I just finished reading Animal, Vegetable, Miracle by Barbara Kingsolver, and its' one of the most inspiring things I've read in quite sometime. I've had an interest in eating local for a while as well as giving up factory farmed meat, and after reading this book I'm going to go for it. One of the interesting points made is that eating local is perceived as a diet for the elite, the moneyed, but how it doesn't have to be as long as one is willing to think through meals and cook. I cook anyway - why not make the extra, minimal effort and try and give back to the community, support local agriculture? Plus, while I don't feel it's wrong to eat meat, I do think that factory farming is cruel and it's not that difficult to change my eating habits in order to see that my food lives a good life. It sure beats picking up a drippy yellow chicken at Kroger and feeling bad about it.
Plus, processed foods taste like crap (no more high fructose corn syrup!) and I'm tired of hearing of all the food recalls. Seems like every time we turn around, there's another thing we're not supposed to eat.
Doing a bit of research yesterday, it amazed me to see the wealth of local food within a 100 mile radius of my apartment. I found a local winery 10 miles or so from my apartment, and there are several others in the area. The Dallas Farmers Market is amazing, and as far as I can tell, open year round. I found two fromageries, one French with a great goat cheese selection (I can still get my chevre fix!) and of course the mozzarella place in Deep Elum. Rahr Beer in Ft. Worth is pretty darn tasty and easy to find. And, if I really need a soda, Google Maps tells me Dublin is only 125 miles away from Denton, so I can get a Dr. Pepper fix and not feel bad about it when I need a soda, which is very, very rare. I even found that olive oil is produced in Texas, but I'm not sure where to buy Texas olive oil.

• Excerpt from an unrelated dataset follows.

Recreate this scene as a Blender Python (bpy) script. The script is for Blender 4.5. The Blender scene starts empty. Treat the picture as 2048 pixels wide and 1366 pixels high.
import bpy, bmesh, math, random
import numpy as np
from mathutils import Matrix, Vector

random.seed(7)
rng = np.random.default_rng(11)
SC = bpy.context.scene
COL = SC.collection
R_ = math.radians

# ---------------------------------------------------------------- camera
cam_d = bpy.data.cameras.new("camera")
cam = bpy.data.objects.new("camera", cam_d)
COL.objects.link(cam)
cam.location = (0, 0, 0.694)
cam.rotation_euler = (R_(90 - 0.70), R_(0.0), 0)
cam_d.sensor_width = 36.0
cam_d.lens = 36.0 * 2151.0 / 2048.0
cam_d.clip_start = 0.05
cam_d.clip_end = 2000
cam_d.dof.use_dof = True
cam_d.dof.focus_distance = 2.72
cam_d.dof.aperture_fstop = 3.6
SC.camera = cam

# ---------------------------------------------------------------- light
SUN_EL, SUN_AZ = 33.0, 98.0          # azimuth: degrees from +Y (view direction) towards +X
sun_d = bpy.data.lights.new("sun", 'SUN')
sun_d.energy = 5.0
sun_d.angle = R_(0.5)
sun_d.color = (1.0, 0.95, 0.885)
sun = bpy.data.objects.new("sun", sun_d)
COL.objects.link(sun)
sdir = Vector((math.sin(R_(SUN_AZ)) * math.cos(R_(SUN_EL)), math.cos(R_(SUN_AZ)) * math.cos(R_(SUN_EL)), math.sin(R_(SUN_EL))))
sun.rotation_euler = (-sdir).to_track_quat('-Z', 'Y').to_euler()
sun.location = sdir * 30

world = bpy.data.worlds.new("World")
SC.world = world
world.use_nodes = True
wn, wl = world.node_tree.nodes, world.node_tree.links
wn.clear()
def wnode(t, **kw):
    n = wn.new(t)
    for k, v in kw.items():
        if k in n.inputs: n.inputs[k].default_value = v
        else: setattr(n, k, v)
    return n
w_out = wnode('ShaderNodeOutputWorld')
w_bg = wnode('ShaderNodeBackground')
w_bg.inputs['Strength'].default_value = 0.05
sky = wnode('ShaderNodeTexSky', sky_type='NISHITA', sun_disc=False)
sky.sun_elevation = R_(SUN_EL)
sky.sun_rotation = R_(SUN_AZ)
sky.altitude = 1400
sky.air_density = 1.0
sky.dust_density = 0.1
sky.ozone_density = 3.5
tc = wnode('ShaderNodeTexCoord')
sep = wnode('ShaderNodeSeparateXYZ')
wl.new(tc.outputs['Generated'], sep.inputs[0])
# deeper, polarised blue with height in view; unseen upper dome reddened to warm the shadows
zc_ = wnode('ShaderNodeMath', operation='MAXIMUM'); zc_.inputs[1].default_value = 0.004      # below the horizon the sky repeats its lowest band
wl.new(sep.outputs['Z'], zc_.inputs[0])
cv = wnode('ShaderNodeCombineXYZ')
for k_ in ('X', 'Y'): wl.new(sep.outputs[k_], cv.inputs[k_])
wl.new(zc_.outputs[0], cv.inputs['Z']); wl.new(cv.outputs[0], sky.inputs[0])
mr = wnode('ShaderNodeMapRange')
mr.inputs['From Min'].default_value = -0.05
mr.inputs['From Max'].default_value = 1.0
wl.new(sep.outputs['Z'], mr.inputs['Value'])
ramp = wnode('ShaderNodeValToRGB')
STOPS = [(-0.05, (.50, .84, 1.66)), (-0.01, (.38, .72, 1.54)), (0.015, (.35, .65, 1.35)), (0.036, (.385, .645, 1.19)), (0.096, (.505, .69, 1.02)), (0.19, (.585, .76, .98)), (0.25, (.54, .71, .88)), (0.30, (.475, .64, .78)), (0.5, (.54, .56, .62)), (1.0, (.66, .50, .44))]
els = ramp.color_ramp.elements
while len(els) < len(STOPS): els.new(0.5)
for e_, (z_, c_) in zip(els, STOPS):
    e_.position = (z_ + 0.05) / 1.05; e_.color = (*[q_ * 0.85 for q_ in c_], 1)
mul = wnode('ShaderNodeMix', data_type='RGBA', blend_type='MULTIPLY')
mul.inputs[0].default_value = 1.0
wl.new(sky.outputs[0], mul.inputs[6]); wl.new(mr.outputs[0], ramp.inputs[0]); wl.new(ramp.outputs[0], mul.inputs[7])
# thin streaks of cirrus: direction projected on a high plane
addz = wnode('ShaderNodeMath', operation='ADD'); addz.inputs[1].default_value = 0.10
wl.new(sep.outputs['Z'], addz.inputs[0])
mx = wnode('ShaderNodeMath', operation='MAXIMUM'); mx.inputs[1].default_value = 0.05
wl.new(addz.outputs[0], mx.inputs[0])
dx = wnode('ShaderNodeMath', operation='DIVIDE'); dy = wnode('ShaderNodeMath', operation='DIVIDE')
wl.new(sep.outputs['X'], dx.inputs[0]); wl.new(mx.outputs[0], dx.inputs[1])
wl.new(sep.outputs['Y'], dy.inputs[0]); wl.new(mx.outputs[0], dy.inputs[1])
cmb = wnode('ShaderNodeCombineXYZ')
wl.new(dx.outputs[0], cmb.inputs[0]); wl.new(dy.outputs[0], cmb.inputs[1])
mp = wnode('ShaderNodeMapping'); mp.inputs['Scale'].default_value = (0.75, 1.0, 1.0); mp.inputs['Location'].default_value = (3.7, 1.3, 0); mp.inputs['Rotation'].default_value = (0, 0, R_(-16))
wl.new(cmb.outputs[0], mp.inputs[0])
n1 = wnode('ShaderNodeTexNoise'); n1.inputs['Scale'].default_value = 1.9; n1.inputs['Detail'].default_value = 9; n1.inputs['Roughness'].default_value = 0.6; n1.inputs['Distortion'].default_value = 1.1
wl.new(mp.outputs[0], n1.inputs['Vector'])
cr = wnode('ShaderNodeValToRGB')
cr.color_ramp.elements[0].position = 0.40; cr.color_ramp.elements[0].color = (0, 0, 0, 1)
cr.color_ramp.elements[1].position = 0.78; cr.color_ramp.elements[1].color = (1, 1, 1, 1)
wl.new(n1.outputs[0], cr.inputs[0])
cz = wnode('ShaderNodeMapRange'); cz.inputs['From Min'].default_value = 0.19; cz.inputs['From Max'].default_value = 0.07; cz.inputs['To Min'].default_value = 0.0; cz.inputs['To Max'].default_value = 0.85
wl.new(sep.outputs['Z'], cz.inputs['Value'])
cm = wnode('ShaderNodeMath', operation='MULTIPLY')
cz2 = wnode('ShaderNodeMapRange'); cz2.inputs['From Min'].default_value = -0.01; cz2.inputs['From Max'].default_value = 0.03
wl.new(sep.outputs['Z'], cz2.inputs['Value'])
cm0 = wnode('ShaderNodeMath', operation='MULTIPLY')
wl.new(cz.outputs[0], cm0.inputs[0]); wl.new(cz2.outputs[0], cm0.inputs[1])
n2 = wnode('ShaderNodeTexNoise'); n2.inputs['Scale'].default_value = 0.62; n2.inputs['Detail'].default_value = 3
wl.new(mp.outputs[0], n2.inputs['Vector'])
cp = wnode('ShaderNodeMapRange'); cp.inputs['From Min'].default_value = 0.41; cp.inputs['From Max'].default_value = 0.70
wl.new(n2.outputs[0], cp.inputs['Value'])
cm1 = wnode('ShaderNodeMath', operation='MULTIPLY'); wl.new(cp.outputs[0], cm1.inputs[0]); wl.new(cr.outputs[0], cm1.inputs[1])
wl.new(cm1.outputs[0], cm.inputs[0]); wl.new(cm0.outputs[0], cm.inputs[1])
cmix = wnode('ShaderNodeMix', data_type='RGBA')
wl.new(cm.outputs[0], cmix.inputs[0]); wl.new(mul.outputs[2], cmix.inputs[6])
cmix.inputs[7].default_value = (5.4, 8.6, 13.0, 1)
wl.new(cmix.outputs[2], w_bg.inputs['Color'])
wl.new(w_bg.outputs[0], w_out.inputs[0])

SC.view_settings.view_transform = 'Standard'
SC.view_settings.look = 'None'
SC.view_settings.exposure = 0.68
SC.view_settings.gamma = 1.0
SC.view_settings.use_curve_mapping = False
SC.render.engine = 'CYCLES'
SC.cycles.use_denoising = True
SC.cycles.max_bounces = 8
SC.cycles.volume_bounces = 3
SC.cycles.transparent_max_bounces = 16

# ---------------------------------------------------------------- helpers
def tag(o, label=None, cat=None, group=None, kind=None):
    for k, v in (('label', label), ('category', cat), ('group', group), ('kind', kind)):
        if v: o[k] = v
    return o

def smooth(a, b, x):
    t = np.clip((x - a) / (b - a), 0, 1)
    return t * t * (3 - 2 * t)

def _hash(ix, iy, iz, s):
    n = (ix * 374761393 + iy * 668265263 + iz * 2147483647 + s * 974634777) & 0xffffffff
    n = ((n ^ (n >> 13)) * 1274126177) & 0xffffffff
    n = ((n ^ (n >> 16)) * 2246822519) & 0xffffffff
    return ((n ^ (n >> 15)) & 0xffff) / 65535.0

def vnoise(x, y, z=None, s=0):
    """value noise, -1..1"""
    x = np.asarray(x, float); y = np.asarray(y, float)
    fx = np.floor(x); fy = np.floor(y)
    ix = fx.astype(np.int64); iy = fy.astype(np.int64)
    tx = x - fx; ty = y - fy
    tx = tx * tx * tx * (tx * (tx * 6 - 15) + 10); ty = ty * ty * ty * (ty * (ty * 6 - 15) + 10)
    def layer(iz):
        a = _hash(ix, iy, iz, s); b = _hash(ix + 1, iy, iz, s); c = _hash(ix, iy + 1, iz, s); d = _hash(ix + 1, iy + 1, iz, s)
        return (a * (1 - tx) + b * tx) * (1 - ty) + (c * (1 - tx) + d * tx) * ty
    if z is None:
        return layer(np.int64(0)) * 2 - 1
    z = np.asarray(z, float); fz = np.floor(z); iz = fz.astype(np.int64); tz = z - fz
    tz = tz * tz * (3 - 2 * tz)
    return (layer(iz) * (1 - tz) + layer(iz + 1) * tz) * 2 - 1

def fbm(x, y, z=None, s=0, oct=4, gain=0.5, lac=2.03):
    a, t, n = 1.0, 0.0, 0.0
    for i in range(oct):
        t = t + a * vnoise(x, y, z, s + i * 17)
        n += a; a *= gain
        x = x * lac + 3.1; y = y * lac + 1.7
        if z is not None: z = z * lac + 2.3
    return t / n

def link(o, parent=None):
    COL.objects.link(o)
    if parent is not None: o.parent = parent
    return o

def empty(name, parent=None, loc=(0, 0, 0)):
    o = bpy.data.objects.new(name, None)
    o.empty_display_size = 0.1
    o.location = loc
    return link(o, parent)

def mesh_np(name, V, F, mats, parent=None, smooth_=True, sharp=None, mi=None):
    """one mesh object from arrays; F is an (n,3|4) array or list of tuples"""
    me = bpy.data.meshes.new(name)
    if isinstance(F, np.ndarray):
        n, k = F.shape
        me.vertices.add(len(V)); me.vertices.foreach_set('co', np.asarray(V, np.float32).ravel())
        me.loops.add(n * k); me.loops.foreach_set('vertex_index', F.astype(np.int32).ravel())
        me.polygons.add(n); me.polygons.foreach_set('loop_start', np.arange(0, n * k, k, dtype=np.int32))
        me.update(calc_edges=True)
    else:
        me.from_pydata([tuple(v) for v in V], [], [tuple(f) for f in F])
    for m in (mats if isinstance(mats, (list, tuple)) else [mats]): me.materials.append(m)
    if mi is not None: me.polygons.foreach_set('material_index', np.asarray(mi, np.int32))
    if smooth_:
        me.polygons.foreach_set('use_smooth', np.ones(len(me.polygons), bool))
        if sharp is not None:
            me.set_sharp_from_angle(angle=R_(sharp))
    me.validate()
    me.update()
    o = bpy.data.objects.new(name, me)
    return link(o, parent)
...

Sure, there are things that I don't really want to give up in the interest of eating 100% local - I don't feel I need to go to the extremes that Kingsolver and her family went to for a year (after all, I live in an apartment, rather than on a farm, so I can't grow that much food, and I certainly can't raise my own heritage chickens and turkey). I don't want to give up coffee, and I'd prefer to continue indulging my Asian food fixation. But, according to the book, if everyone in America ate one locally produced organic meal of vegetables and meat per week (any meal, breakfast, lunch, or dinner), we'd save 1.1 million barrels of oil per week. I can do better than that, easily.
Of note, for anyone in Denton interested in eating local, I found a food co-op that sounds well worth checking out and has a great selection of pasture-raised chicken and grass-fed beef. Check it out at
The Cross Timbers Food Cooperative; I'm definitely going to.